The law is a living thing and doctrines in one area of the law interrelate with and build on doctrines in other areas. The mere act of grappling with different topics of the law, even if you do not have a full substantive grasp of a particular legal area, helps build skills that are essential in an ever-moving and quickly evolving profession. I will, therefore, be an infinitely better advocate for my future clients due to the literacy I now have across a wide range of areas of law. I came to law school wanting to learn everything I could to become the best possible future advocate for the causes and communities I care about. Joining law review has been a central part of this.
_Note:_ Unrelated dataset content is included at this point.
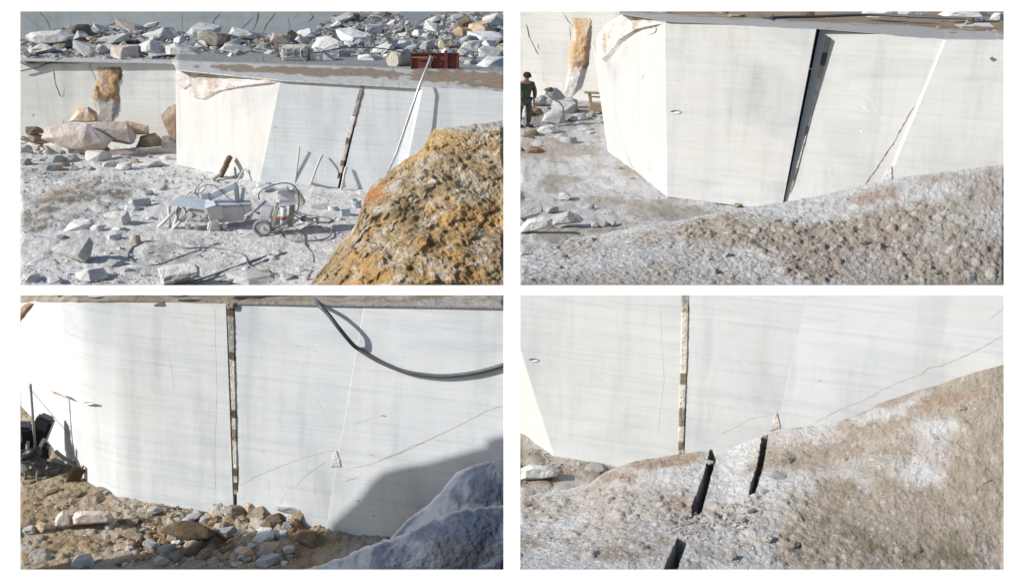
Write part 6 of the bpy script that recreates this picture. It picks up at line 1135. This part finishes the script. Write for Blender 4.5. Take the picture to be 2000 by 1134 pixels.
MO4, dat4 = mound('terrain', 4, cr4, (8.85, 7.5), 6.3, .55, 300, m4col, vc4, holes=slots, nv=130, amp=.5, wob=3)
at4 = sampler(dat4)
for (x, y, w, h, c, k, lab, at) in [(1165, 925, 74, 20, 'g', 'slab', 'grey slab lying behind the mound crest', g4), (1075, 1053, 16, 9, 't', 'block', 'cream stone alone on the left mound', at4), (1034, 963, 28, 12, 't', 'lump', 'tan clod on the mound at the left edge', at4), (1400, 1018, 24, 18, 'b', 'wedge', 'brown pointed stone between the two slots', at4), (1195, 977, 18, 12, 't', 'lump', 'tan stone under the brown crust of the mound', at4), (1388, 905, 22, 10, 't', 'lump', 'tan clod beside the top of the left slot', at4), (1528, 933, 56, 8, 'g', 'slab', 'long thin grey stone right of the right slot', at4), (1545, 905, 58, 20, 't', 'lump', 'orange-tan clod above the long thin grey stone', at4), (1652, 902, 20, 9, 't', 'block', 'cream stone with a dark shadow on the smooth mound', at4), (1658, 889, 12, 5, 'w', 'block', 'small white stone just above the cream one', at4), (1830, 858, 22, 9, 'w', 'lump', 'white stone high on the right mound', at4), (1700, 862, 16, 6, 't', 'slab', 'tan flat stone on the upper right mound', at4), (1952, 740, 12, 8, 'w', 'lump', 'white stone at the right edge of the crest', at4), (1895, 866, 14, 4, 'w', 'slab', 'flat white chip right of the high white stone', at4), (1930, 940, 30, 12, 't', 'slab', 'tan slab at the right edge of the mound', at4), (1795, 960, 30, 5, 'w', 'slab', 'white flake streak in the middle of the right mound', at4), (1495, 965, 22, 12, 't', 'lump', 'cream lump at the lower end of the right slot', at4), (1470, 1010, 24, 20, 'b', 'lump', 'brown clod below the right slot', at4), (1450, 1025, 22, 14, 't', 'lump', 'tan clod left of the brown clod below the right slot', at4), (1310, 1030, 34, 16, 't', 'lump', 'cream crusted lump left of the lower slot', at4), (1345, 1030, 28, 14, 't', 'lump', 'cream crusted lump between the two left slots', at4), (1260, 1080, 26, 14, 'b', 'wedge', 'dark pointed stone left of the lower slot', at4), (1340, 1020, 24, 12, 'b', 'lump', 'brown crust at the foot of the upper slot', at4), (1500, 1066, 36, 20, 't', 'lump', 'cream clod at the bottom centre of the mound', at4), (1550, 1075, 34, 18, 'b', 'lump', 'brown clod at the bottom centre right', at4), (1430, 1100, 34, 18, 't', 'lump', 'tan clod at the bottom edge right of the slot', at4), (1790, 1075, 34, 16, 't', 'lump', 'tan clod in the dark hollow of the right mound', at4), (1885, 800, 26, 10, 't', 'slab', 'cream slab high near the right edge', at4), (1890, 825, 16, 8, 'b', 'lump', 'brown clod near the high cream slab', at4), (1190, 985, 12, 7, 'g', 'lump', 'small grey stone under the tan one', at4)]:
    tagr(rock(4, x, y, w * .75, h * .75, (M4D if at is at4 else M4)[c], at, k, .1, depth=.8, sink=.38), lab, 'stones of the lower right view')
orock(4, [(1016, 914), (1035, 906), (1070, 908), (1094, 918), (1088, 930), (1060, 936), (1016, 936)], g4(1055, 937), M4['w'], 'large pale boulder at the left edge between face and mound', 'stones of the lower right view')
chips('stone_chips', 4, cr4 + [(1961, 1110), (1016, 1110)], 2400, (1.3, 5.5), [M4D['t'], M4D['b'], M4D['w'], M4D['g']], at4, 63, dens=lambda x, y: .15 + .85 * (x < 1520) * (.25 + (mnoise.noise(Vector((x * .015, y * .03, 9))) > .0)), avoid=slots, asp=(.35, .6), label='pebbles and crumbs scattered over the slotted mound')
chips('stone_chips', 4, [(1335, 1004), (1385, 1004), (1475, 968), (1500, 975), (1460, 1040), (1400, 1062), (1330, 1056), (1290, 1040)], 420, (2.5, 10), [M4D['t'], M4D['b'], M4D['w'], M4D['t']], at4, 65, label='crumbly cream debris heaped between the dark slots')
chips('stone_chips', 4, [(1020, 862), (1080, 894), (1320, 900), (1180, 925), (1020, 958)], 260, (3, 10), [M4['t'], M4['w']], g4, 64, label='flat chips at the foot of the lower right face')
# ------------------------------------------------------------------ each terrace ends in clean quarry cuts
bpy.context.view_layer.update()
nclip = 0
for o in list(COL.objects):
    pan = PANEL.get(o.name)
    if o.type != 'MESH' or not pan: continue
    x0, y0, x1, y1 = PAN[pan]; mw = o.matrix_world.copy(); me = o.data
    co = np.empty(len(me.vertices) * 3); me.vertices.foreach_get('co', co); co = co.reshape(-1, 3)
    Mw = np.array(mw); P = co @ Mw[:3, :3].T + Mw[:3, 3]; c = P @ np.array(FW); X = 1000 + 2000 * P[:, 0] / c; Yv = 567 - 2000 * (P @ np.array(UP)) / c
    if X.min() >= x0 - .2 and X.max() <= x1 + .2 and Yv.min() >= y0 - .2 and Yv.max() <= y1 + .2: continue
    if X.max() < x0 or X.min() > x1 or Yv.max() < y0 or Yv.min() > y1: bpy.data.objects.remove(o); continue
    if me.users > 1: me = me.copy(); o.data = me
    bm = bmesh.new(); bm.from_mesh(me); inv = mw.inverted(); nT = mw.to_3x3().transposed(); org = inv @ Vector((0, 0, 0))
    for (a, b_, mn) in (((x0, y0), (x0, y1), X.min() < x0), ((x1, y1), (x1, y0), X.max() > x1), ((x1, y0), (x0, y0), Yv.min() < y0), ((x0, y1), (x1, y1), Yv.max() > y1)):
        if not mn or not bm.verts: continue
        n = ray(*a).cross(ray(*b_)); cen = ray((x0 + x1) / 2, (y0 + y1) / 2)
        if n.dot(cen) > 0: n = -n                              # outward
        nl = (nT @ n).normalized()
        g = bmesh.ops.bisect_plane(bm, geom=bm.verts[:] + bm.edges[:] + bm.faces[:], plane_co=org, plane_no=nl, clear_outer=True, dist=1e-5)
        ce = [q for q in g['geom_cut'] if isinstance(q, bmesh.types.BMEdge) and q.is_valid and len(q.link_faces) == 1]
        if ce and o.name not in NOFILL:
            try: bmesh.ops.holes_fill(bm, edges=ce, sides=0)
            except Exception: pass
    if not bm.faces: bm.free(); bpy.data.objects.remove(o); continue
    bm.to_mesh(me); bm.free(); nclip += 1
for o in [o for o in COL.objects if o.type == 'EMPTY' and not o.children]: bpy.data.objects.remove(o)
print('clipped', nclip, 'objects', len(COL.objects))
  1. The Note gives you an opportunity to make your mark

Staff writers spend the second half of their year researching and writing an original piece of legal scholarship on an area of their own choosing. This is a unique opportunity to spend a significant amount of time, and get academic credit for(!), doing a deep dive into one area of law.

As a staff writer, you get to use it as an opportunity to make your mark on the world of legal scholarship and perhaps bring attention to something that you feel is overlooked or misunderstood in the legal academy. I wrote my Note to argue for a national right to shelter for people experiencing homelessness, building on my passion for housing and homelessness issues and work prior to starting at law school. 

Other Notes written by my class this academic year have included Notes examining the right to education, the third-party litigation funding market, the presumption of competency for execution for prisoners on death row, regulations governing the wine market in the U.S., and the potential for people who can become pregnant to assert a property interest in their uteruses as a bulwark against efforts to restrict reproductive freedoms.